Beryllium–copper reactivity in an ITER joining environment

Beryllium–copper reactivity was studied using test parameters being considered for use in the ITER reactor. In this application, beryllium–copper tiles are produced using a low-temperature copper–copper diffusion bonding technique. Beryllium is joined to copper by first plating the beryllium with copper followed by diffusion bonding the electrodeposited (ED) copper to a wrought copper alloy (CuNiBe) at 450°C, 1–3 h using a hot isostatic press (HIP). In this bonded assembly, beryllium is the armor material and the CuNiBe alloy is the heat sink material. Interface temperatures in service are not expected to exceed 350°C. For this study, an ED copper–beryllium interface was subjected to diffusion bonding temperatures and times to study the reaction products. Beryllium–copper assemblies were subjected to 350, 450 and 550°C for times up to 200 h. Both BeCu and Be2Cu intermetallic phases were detected using scanning electron microscopy and quantitative microprobe analysis.

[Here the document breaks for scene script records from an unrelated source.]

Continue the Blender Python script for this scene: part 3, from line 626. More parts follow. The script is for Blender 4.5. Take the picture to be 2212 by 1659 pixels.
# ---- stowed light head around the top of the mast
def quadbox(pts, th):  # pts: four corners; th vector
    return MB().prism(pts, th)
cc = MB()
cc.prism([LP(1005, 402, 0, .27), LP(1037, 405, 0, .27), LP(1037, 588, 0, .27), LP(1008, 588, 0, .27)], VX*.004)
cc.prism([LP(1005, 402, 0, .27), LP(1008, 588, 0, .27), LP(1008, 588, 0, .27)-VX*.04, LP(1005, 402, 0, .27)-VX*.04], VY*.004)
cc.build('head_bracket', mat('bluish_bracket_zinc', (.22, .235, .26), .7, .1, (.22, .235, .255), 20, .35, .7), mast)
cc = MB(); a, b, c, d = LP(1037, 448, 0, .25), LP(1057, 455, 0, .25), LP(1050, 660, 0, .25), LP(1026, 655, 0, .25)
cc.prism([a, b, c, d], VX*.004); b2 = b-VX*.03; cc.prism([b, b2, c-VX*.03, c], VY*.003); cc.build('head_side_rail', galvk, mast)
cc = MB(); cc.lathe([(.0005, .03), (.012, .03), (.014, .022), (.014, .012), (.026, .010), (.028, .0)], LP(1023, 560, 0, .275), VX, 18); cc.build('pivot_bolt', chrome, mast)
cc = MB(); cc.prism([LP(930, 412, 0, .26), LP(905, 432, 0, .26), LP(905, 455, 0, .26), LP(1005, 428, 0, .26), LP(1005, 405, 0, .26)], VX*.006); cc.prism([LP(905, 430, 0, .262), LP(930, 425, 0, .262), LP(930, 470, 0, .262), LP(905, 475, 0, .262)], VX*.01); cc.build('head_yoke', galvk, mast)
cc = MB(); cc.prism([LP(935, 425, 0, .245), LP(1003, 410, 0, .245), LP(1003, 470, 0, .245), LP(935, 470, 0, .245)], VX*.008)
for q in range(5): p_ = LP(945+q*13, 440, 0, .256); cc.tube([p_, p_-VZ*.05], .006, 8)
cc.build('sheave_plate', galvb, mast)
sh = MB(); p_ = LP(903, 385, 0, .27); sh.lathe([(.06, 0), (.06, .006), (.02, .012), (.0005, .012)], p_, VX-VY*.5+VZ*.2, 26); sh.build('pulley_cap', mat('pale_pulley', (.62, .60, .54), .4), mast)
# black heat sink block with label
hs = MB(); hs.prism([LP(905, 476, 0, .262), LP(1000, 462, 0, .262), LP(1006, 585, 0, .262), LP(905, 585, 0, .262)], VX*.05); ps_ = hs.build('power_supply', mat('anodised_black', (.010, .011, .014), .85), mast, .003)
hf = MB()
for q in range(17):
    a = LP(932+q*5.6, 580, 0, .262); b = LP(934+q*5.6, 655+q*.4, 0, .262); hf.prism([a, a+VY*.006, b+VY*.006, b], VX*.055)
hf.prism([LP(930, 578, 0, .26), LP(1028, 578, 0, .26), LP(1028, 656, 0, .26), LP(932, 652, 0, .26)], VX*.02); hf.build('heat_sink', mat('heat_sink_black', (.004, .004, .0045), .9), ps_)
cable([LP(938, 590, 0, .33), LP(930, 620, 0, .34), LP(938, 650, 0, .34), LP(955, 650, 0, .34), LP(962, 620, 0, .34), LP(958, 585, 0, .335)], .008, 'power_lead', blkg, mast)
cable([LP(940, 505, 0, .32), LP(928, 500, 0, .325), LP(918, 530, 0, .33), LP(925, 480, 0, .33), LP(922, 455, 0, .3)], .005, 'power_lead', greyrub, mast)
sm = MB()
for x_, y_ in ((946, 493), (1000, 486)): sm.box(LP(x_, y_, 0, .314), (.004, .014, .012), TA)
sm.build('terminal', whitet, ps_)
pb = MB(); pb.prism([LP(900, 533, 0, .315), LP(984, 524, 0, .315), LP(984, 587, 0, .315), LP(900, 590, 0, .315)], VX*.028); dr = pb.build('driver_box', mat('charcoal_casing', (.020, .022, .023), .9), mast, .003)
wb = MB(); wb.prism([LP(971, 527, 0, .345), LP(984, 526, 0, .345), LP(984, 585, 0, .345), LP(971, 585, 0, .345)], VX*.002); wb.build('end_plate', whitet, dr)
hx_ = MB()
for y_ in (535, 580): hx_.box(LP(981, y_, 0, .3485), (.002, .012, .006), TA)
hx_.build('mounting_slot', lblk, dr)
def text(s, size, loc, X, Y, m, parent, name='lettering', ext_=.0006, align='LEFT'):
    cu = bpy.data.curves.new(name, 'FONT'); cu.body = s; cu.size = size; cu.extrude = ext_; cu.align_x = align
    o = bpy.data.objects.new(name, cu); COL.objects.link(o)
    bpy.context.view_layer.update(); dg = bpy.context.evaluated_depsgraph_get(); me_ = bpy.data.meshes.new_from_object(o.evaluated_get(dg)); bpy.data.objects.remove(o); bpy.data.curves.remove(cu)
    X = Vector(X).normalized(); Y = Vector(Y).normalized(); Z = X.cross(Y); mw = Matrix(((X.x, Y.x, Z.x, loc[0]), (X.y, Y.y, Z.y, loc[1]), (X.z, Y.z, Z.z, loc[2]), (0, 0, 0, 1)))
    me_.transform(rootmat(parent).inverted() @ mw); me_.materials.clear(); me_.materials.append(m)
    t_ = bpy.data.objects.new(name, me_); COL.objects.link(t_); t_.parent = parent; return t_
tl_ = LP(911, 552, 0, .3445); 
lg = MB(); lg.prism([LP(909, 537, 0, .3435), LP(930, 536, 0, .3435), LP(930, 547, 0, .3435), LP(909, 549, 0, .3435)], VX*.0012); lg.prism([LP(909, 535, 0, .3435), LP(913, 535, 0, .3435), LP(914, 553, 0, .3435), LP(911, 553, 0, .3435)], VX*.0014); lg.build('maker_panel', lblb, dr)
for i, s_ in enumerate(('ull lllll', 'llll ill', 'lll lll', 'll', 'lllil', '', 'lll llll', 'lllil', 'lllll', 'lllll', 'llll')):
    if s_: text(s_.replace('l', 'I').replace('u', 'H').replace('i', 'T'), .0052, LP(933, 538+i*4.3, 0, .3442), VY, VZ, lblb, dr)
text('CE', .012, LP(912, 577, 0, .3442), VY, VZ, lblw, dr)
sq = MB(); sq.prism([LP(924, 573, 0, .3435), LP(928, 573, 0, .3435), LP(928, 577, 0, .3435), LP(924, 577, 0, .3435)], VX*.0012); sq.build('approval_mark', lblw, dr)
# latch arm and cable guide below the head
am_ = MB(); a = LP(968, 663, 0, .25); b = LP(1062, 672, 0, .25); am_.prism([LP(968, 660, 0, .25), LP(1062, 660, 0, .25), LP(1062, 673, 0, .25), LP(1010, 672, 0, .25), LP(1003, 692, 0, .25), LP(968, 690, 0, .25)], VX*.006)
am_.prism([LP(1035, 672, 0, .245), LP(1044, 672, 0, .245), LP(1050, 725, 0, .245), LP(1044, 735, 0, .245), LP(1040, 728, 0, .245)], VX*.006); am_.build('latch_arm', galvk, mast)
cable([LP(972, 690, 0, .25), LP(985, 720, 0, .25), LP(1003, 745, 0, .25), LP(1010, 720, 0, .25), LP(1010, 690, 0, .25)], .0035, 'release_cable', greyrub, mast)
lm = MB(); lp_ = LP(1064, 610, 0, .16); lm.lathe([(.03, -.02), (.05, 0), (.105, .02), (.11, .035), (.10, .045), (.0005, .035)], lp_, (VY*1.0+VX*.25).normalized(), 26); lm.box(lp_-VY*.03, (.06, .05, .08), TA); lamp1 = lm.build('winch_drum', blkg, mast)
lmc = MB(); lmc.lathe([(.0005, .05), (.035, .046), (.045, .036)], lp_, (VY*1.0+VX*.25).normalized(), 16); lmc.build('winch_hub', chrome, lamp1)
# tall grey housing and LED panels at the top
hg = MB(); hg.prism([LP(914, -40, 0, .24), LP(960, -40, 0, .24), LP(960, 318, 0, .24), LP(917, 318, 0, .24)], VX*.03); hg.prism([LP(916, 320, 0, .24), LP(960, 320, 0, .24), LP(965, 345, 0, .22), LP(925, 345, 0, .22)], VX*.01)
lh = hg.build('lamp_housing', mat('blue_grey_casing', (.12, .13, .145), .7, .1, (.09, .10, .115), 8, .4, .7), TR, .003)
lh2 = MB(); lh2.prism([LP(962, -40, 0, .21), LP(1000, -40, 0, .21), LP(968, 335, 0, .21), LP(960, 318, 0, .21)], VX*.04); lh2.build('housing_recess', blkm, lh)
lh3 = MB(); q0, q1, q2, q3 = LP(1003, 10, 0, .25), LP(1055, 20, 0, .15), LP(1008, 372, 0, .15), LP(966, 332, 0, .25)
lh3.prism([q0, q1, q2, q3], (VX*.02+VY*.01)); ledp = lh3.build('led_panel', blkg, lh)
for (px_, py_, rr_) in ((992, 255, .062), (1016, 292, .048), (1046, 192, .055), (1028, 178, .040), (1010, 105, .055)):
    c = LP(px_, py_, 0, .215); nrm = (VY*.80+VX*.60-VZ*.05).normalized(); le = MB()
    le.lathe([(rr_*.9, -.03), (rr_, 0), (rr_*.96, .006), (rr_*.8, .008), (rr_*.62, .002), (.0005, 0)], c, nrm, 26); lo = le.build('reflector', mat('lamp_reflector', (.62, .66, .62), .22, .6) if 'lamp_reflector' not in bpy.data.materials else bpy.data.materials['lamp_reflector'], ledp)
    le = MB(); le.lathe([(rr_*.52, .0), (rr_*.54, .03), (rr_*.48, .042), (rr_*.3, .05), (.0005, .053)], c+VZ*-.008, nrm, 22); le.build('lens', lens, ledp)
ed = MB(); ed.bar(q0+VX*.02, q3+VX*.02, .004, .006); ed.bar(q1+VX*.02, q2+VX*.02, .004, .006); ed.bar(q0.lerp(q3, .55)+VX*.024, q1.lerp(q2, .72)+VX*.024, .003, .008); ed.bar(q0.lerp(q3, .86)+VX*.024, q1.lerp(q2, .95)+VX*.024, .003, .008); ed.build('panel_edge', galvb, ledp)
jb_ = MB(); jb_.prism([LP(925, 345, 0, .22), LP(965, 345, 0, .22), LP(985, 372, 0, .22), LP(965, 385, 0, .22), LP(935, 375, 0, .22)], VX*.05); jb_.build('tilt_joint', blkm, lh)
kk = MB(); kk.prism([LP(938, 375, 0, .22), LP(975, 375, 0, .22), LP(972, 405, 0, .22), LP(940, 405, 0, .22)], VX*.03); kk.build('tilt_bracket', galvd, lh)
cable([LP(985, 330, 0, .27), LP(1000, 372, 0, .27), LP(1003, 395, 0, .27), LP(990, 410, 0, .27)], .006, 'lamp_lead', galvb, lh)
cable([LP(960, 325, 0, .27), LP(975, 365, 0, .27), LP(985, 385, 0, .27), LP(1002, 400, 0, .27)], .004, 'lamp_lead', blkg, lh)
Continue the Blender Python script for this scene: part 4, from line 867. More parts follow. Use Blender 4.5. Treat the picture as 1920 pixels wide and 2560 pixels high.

Growth rates were determined experimentally for each phase and activation energies for formation were calculated. The activation energies were 66 mol and 62 kJ mol−1 for the BeCu and Be2Cu, respectively. Tensile bars were produced from assemblies consisting of coated beryllium (both sides) sandwiched between two blocks of Hycon-3. Tensile tests were conducted to evaluate the influence of these intermetallics on the bond strength. Failure occurred at the beryllium–copper interface at fracture strengths greater than 300 MPa for the room-temperature tests. At 300°C, the fracture strength was decreased significantly and, in contrast to the room-temperature tests, the fracture initiated in the copper–copper bond. The change in fracture initiation is attributed to a decrease in the residual stresses at the beryllium–copper interface at the higher temperatures and a decrease in the intrinsic fracture strength of the ED copper.